### [Exercise task]
Repeat the whole listing exactly as written.
## begin
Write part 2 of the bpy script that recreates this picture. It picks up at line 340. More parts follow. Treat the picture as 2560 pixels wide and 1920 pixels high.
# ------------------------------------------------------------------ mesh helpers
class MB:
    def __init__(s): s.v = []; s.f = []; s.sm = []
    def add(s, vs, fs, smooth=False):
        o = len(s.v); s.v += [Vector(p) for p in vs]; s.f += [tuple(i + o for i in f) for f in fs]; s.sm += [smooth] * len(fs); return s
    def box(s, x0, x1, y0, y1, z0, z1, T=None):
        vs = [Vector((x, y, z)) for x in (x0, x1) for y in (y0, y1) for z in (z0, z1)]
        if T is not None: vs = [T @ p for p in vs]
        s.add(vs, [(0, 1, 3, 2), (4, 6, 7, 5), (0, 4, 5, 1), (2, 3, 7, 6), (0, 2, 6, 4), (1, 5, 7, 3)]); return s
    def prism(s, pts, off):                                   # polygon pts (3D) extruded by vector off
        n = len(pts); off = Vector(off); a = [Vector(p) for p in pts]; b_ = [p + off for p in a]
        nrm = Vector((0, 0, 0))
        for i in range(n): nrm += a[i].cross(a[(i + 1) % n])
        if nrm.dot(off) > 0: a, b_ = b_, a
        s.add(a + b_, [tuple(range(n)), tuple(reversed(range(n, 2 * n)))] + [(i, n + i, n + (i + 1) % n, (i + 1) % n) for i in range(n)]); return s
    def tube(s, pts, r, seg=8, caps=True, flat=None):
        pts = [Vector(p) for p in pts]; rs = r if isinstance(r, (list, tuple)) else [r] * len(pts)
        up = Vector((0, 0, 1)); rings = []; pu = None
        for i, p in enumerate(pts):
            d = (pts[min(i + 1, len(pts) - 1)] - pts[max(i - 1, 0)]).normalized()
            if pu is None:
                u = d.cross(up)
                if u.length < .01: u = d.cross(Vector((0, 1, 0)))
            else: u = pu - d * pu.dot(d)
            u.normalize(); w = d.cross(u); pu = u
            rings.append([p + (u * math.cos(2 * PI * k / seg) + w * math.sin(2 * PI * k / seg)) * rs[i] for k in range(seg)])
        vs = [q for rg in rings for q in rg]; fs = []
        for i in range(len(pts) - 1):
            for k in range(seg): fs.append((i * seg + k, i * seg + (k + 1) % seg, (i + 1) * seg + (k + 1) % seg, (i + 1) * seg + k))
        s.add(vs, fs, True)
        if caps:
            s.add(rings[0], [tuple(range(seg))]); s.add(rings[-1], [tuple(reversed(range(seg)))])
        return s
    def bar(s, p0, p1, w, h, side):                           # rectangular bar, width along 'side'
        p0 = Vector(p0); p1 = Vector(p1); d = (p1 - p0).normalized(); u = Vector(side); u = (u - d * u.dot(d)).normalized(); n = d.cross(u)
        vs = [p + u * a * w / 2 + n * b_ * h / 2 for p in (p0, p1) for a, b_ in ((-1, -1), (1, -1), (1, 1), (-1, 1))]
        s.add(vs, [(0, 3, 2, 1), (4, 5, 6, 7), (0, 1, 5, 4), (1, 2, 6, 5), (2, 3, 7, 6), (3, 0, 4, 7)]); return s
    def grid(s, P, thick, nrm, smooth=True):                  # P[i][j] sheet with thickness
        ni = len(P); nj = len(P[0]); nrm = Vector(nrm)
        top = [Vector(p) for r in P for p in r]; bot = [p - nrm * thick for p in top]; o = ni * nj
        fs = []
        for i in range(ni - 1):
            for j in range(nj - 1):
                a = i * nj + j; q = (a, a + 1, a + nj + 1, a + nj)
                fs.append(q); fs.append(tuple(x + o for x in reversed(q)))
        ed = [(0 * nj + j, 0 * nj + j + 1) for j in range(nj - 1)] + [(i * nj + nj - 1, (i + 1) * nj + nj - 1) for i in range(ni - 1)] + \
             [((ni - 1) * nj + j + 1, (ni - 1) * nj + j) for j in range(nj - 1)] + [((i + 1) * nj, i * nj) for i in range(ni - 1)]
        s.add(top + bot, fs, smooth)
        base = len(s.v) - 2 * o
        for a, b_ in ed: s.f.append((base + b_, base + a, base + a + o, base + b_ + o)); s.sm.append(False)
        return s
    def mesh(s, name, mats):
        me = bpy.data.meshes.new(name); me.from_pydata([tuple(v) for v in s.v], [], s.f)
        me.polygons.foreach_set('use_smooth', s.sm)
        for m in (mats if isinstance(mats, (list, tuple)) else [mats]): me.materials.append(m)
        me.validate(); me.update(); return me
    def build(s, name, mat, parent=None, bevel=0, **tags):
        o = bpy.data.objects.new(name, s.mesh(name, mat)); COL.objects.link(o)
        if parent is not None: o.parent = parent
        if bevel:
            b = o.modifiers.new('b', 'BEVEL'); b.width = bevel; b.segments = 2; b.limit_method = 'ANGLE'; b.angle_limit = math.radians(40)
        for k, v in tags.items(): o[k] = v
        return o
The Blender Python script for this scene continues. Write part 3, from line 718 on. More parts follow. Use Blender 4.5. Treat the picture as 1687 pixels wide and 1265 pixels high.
## end
### [Solution]
Write part 2 of the bpy script that recreates this picture. It picks up at line 340. More parts follow. Treat the picture as 2560 pixels wide and 1920 pixels high.
# ------------------------------------------------------------------ mesh helpers
class MB:
    def __init__(s): s.v = []; s.f = []; s.sm = []
    def add(s, vs, fs, smooth=False):
        o = len(s.v); s.v += [Vector(p) for p in vs]; s.f += [tuple(i + o for i in f) for f in fs]; s.sm += [smooth] * len(fs); return s
    def box(s, x0, x1, y0, y1, z0, z1, T=None):
        vs = [Vector((x, y, z)) for x in (x0, x1) for y in (y0, y1) for z in (z0, z1)]
        if T is not None: vs = [T @ p for p in vs]
        s.add(vs, [(0, 1, 3, 2), (4, 6, 7, 5), (0, 4, 5, 1), (2, 3, 7, 6), (0, 2, 6, 4), (1, 5, 7, 3)]); return s
    def prism(s, pts, off):                                   # polygon pts (3D) extruded by vector off
        n = len(pts); off = Vector(off); a = [Vector(p) for p in pts]; b_ = [p + off for p in a]
        nrm = Vector((0, 0, 0))
        for i in range(n): nrm += a[i].cross(a[(i + 1) % n])
        if nrm.dot(off) > 0: a, b_ = b_, a
        s.add(a + b_, [tuple(range(n)), tuple(reversed(range(n, 2 * n)))] + [(i, n + i, n + (i + 1) % n, (i + 1) % n) for i in range(n)]); return s
    def tube(s, pts, r, seg=8, caps=True, flat=None):
        pts = [Vector(p) for p in pts]; rs = r if isinstance(r, (list, tuple)) else [r] * len(pts)
        up = Vector((0, 0, 1)); rings = []; pu = None
        for i, p in enumerate(pts):
            d = (pts[min(i + 1, len(pts) - 1)] - pts[max(i - 1, 0)]).normalized()
            if pu is None:
                u = d.cross(up)
                if u.length < .01: u = d.cross(Vector((0, 1, 0)))
            else: u = pu - d * pu.dot(d)
            u.normalize(); w = d.cross(u); pu = u
            rings.append([p + (u * math.cos(2 * PI * k / seg) + w * math.sin(2 * PI * k / seg)) * rs[i] for k in range(seg)])
        vs = [q for rg in rings for q in rg]; fs = []
        for i in range(len(pts) - 1):
            for k in range(seg): fs.append((i * seg + k, i * seg + (k + 1) % seg, (i + 1) * seg + (k + 1) % seg, (i + 1) * seg + k))
        s.add(vs, fs, True)
        if caps:
            s.add(rings[0], [tuple(range(seg))]); s.add(rings[-1], [tuple(reversed(range(seg)))])
        return s
    def bar(s, p0, p1, w, h, side):                           # rectangular bar, width along 'side'
        p0 = Vector(p0); p1 = Vector(p1); d = (p1 - p0).normalized(); u = Vector(side); u = (u - d * u.dot(d)).normalized(); n = d.cross(u)
        vs = [p + u * a * w / 2 + n * b_ * h / 2 for p in (p0, p1) for a, b_ in ((-1, -1), (1, -1), (1, 1), (-1, 1))]
        s.add(vs, [(0, 3, 2, 1), (4, 5, 6, 7), (0, 1, 5, 4), (1, 2, 6, 5), (2, 3, 7, 6), (3, 0, 4, 7)]); return s
    def grid(s, P, thick, nrm, smooth=True):                  # P[i][j] sheet with thickness
        ni = len(P); nj = len(P[0]); nrm = Vector(nrm)
        top = [Vector(p) for r in P for p in r]; bot = [p - nrm * thick for p in top]; o = ni * nj
        fs = []
        for i in range(ni - 1):
            for j in range(nj - 1):
                a = i * nj + j; q = (a, a + 1, a + nj + 1, a + nj)
                fs.append(q); fs.append(tuple(x + o for x in reversed(q)))
        ed = [(0 * nj + j, 0 * nj + j + 1) for j in range(nj - 1)] + [(i * nj + nj - 1, (i + 1) * nj + nj - 1) for i in range(ni - 1)] + \
             [((ni - 1) * nj + j + 1, (ni - 1) * nj + j) for j in range(nj - 1)] + [((i + 1) * nj, i * nj) for i in range(ni - 1)]
        s.add(top + bot, fs, smooth)
        base = len(s.v) - 2 * o
        for a, b_ in ed: s.f.append((base + b_, base + a, base + a + o, base + b_ + o)); s.sm.append(False)
        return s
    def mesh(s, name, mats):
        me = bpy.data.meshes.new(name); me.from_pydata([tuple(v) for v in s.v], [], s.f)
        me.polygons.foreach_set('use_smooth', s.sm)
        for m in (mats if isinstance(mats, (list, tuple)) else [mats]): me.materials.append(m)
        me.validate(); me.update(); return me
    def build(s, name, mat, parent=None, bevel=0, **tags):
        o = bpy.data.objects.new(name, s.mesh(name, mat)); COL.objects.link(o)
        if parent is not None: o.parent = parent
        if bevel:
            b = o.modifiers.new('b', 'BEVEL'); b.width = bevel; b.segments = 2; b.limit_method = 'ANGLE'; b.angle_limit = math.radians(40)
        for k, v in tags.items(): o[k] = v
        return o
The Blender Python script for this scene continues. Write part 3, from line 718 on. More parts follow. Use Blender 4.5. Treat the picture as 1687 pixels wide and 1265 pixels high.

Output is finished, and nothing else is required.